You get huge benefits from getting down to this tier, and eventually, you're going to want to end up here because it's probably where your internal business data is as well.
But it is absolutely harder, make no mistake. The reason I give it a D/C is many of the Google sources, your Search Console, your analytics, and your AdWords will have native exporters to BigQuery that are very easy to set up, which really reduces a lot of this setup time.
Wrapping up
So yes, that's our top-level run-through.
Hopefully, you have been convinced by the why, and you've gone, "There are some things that I'd like to get out of this process."
You've looked at some stuff that you've done, and you've gone, "Oh, yes, I prioritized stuff badly in the past. I can do a hell of a better job about it now."
There also might be some biometrics that you want or need to have. When it comes to the how, I just said, generically, extract your data.

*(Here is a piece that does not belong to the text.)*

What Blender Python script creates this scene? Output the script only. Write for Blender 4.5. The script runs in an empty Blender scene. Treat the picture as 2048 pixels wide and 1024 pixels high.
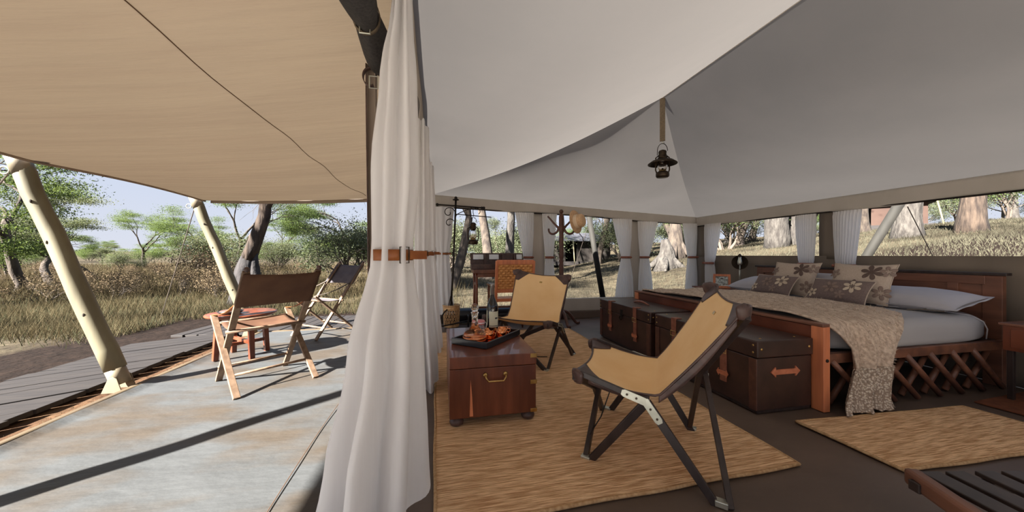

Looker Studio is often a good place to go and get that raw extract from. You're blending; you're never going to go wrong with Excel and your VLOOKUPs. But you can do some of it in Looker Studio.
And when you get really serious about this, you want to run down towards a data warehouse. It is harder to set up, but the benefits are far, far more substantial, and you can get some easier setup for your Google sources, your analytics, AdWords, and Search Console because they will natively export to BigQuery.
So, hopefully, that's been helpful and has at least inspired you to some uses.